(WASHINGTON) — Buying a home is already stressful, but Brittany Crosten said the government shutdown has made it the “most miserable experience of my life.”
Crosten and her husband were trying to buy a house where they live in Banks County, Georgia. They were going to finance it with a rural development loan from the U.S. Department of Agriculture, but under the partial government shutdown that office is completely closed.
She said the family moved in with her husband’s in-laws temporarily while the sale went through. They thought they would only be there for three weeks and in the new house in time for Christmas, but now they have to wait until the government reopens.

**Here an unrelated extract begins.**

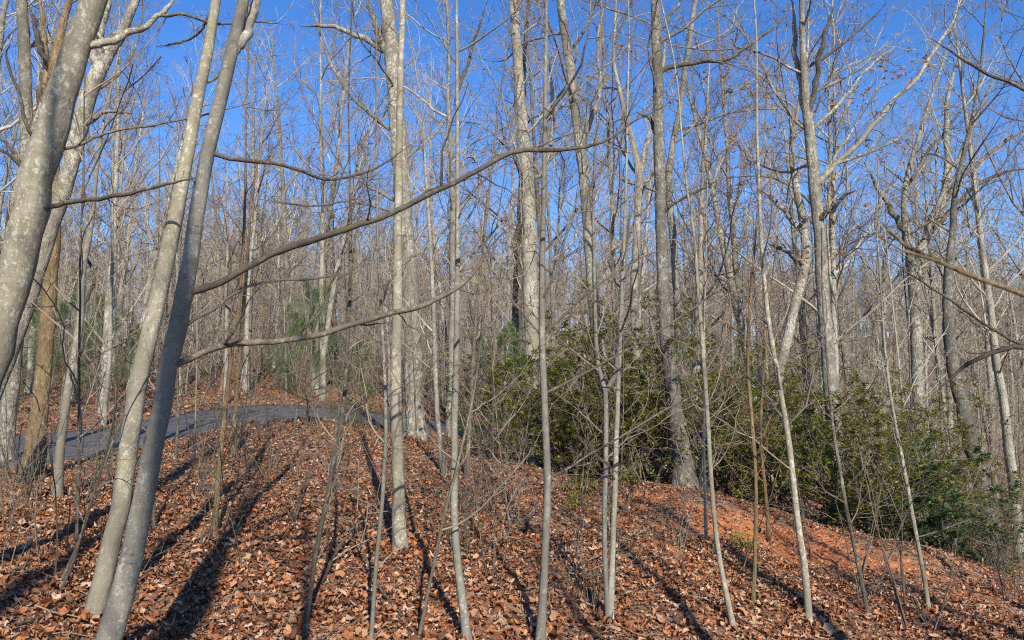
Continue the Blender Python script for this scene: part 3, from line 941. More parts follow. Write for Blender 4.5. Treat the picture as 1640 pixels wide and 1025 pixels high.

“I never thought I would be able to purchase my own home, now I’m finally there and I can’t get it,” she told ABC News, adding “basically me and my husband are having to sleep on the bottom of a bunk bed and our kids are having to sleep up top.”
She said feels like her three sons missed out on Christmas because they couldn’t put up a tree or play with their toys because they don’t have room. She said they’re storing the gifts in the car because there isn’t room in the house.
“It’s been very stressful because you work so hard to be fortunate enough to buy a home,” she told ABC News.
Crosten, who is 28, said houses are getting more expensive where they live in Banks County, Georgia, and that she needed the loan to buy one of the only houses in the area they can afford. She said she’s worried now that the current owners of the house will decide to go back to renting the house or sell it to someone else if their loan doesn’t go through soon.
“If they decide to back out on the loan then what do I do? I have to uproot our whole family from the community we love,” she said.
The situation has also caused added expenses because they are helping with the bills where they live now, paying for a storage space, and eating out for almost every meal. She said her kids go back to school next week and she may have to work from home, adding even more stress to the situation.
Crosten’s real estate broker Robert White said he has at least one other client whose loan is on hold during the shutdown.
“[The government shutdown is] not only affecting government employees, it’s also affecting homeowners who are trying to fulfill that dream of home ownership,” he told ABC News.